Del mismo modo, es Gomorra la que muestra con superior visceralidad el carácter descarnado de la criminalidad actual: un mundo en el que los viejos códigos de respeto entre delincuentes ya no existen y en donde lo único que importa es el lucro, el poder y la ostentación a toda costa. El mundo de Gomorra es frío e inmisericorde, sin que por eso deje de ser trágico, elementos que la serie trae a primer plano con habilidad. Y a pesar de que se enfoca en un “reino” que aparentemente no ocupa más que unos cuantos kilómetros a la redonda, sus excepcionales excursiones a países como España, Alemania y Bulgaria cumplen de manera eficiente la función de demostrar cómo las actividades de una mafia en apariencia tan pueblerina en realidad está intrincadamente enredada con lo que sucede en otras partes del mundo.

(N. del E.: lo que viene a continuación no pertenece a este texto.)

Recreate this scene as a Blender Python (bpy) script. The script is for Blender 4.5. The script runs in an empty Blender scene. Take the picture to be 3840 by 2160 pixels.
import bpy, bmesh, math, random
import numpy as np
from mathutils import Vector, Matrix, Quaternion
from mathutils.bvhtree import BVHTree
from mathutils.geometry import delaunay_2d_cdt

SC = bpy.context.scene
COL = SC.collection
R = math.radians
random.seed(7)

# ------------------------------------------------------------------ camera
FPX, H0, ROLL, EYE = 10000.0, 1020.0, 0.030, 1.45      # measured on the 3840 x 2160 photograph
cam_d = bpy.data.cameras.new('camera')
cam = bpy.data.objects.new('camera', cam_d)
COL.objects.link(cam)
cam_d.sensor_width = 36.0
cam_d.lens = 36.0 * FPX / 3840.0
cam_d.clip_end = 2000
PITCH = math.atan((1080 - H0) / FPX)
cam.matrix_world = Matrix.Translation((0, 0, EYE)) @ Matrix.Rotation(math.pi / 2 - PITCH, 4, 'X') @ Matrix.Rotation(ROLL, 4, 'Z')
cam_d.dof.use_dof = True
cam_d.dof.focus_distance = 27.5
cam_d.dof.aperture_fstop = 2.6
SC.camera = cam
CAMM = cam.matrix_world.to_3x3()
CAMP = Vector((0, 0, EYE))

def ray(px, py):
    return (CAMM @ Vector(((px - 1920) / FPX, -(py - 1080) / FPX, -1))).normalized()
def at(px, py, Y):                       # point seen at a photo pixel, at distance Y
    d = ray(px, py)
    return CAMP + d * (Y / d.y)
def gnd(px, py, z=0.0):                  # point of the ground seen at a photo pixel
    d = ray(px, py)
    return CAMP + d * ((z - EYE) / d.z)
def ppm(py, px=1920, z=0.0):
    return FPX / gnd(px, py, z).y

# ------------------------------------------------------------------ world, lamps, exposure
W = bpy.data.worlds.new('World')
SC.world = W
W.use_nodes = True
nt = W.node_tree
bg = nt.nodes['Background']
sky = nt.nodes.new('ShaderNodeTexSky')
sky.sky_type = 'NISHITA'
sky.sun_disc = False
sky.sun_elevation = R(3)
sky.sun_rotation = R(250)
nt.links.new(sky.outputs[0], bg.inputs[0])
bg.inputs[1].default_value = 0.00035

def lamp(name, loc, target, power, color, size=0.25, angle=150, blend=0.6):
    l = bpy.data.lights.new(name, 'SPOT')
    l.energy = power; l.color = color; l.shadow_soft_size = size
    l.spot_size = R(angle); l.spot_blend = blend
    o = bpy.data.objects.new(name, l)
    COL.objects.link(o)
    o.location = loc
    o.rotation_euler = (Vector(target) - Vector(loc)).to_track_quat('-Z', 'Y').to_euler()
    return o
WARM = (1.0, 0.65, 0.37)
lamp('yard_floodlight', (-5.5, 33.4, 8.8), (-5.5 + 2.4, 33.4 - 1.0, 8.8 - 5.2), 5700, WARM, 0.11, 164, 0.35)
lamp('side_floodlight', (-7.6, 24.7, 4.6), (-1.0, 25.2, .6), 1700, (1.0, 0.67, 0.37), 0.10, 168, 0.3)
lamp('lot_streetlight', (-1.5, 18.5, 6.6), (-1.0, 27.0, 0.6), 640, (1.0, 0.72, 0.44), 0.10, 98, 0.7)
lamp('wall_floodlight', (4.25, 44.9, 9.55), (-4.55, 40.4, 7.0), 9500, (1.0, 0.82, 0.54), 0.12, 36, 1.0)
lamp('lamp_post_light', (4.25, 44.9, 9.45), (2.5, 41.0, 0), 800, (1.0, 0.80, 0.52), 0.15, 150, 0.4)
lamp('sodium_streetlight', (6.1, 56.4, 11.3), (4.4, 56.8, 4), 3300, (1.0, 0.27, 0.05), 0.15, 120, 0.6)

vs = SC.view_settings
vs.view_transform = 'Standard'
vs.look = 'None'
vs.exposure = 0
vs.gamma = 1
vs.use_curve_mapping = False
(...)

En la tele, como en muchas otras áreas, suele suceder que menos es más: una mirada circunscrita pero penetrante puede ser más reveladora que un panorama expansivo pero mal enfocado. Es así como Gomorra, la más local de estas series, es la que termina mostrando de forma más absorbente y completa lo que sucede cuando el “nuevo espíritu del capitalismo” pasa a dominar el mundo del crimen organizado y lo lleva hasta una escala transnacional. ¿O es al revés? ¿Es el capitalismo el que se ha contagiado de los códigos gangsteriles? ¿O acaso los dos son mundos simbióticos? En efecto, lo que estas series nos parecen decir es que entre un mundo y el otro en realidad no hay mayor diferencia. Todos estamos conectados. Todos somos cómplices.